2- Quelles sont mes obligations fondamentales ?

Nous avons tous des devoirs – en tant que parents, enfants, citoyens, employés. Les managers ont en outre des devoirs envers les actionnaires et les autres parties prenantes. Mais la deuxième question concerne quelque chose de plus large encore : le devoir qui nous incombe de protéger et de respecter la vie, les droits et la dignité de notre prochain, homme ou femme. Les grandes religions du monde – islam, judaïsme, hindouisme, christianisme – mettent toutes l’accent sur cette obligation. Comme le déclare l’éthicien contemporain Kwame Anthony Appiah : « Aucune allégeance locale ne peut jamais justifier d’oublier que chaque être humain a des responsabilités envers les autres. » Comment pouvez-vous déterminer de façon précise ce que ces devoirs vous obligent à faire dans une situation particulière ? En vous appuyant sur ce que les philosophes appellent votre « imagination morale ». Cela implique de vous extraire de votre zone de confort, de prendre conscience de vos préjugés et de vos angles morts, et de vous mettre dans la peau de toutes les parties prenantes, surtout les plus vulnérables.
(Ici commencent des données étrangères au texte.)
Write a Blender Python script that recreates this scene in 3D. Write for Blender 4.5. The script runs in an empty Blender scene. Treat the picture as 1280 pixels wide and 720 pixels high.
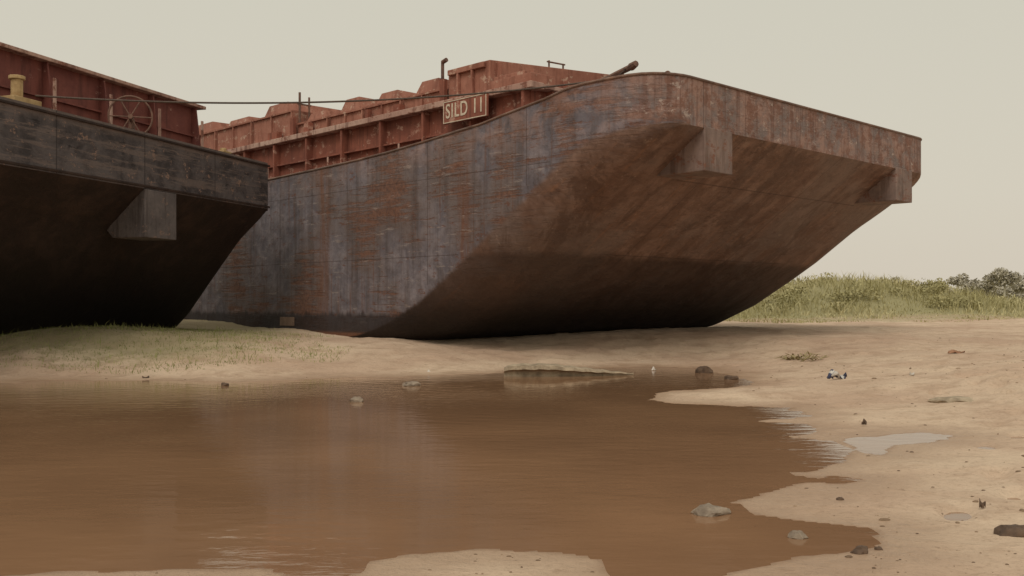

Comment vous sentiriez-vous à leur place ? Qu’est-ce qui vous inquiéterait ou vous effraierait le plus ? Comment souhaiteriez-vous qu’on vous traite ? Qu’est-ce que vous trouveriez juste ? Quels droits penseriez-vous avoir ? Qu’est-ce qui vous paraîtrait détestable ? Vous pouvez parler directement aux personnes qui seront affectées par votre décision. Vous pouvez aussi demander à un membre de votre équipe de jouer le rôle de l’outsider ou de la victime de manière aussi convaincante que possible. Là encore, vous devez regarder au-delà des critères économiques et de la formation que vous avez reçue dans votre business school. Certes, les managers ont le devoir légal de servir leur entreprise, mais c’est un devoir très vaste qui inclut le bien-être des employés, des clients et de la communauté dans laquelle ils évoluent. Vous avez des obligations réelles à l’égard de chacun d’eux tout simplement parce que vous êtes un être humain. Lorsque vous êtes confronté à une décision de zone grise, vous devez réfléchir – mûrement, attentivement et personnellement – à celui de ces devoirs qui a la priorité.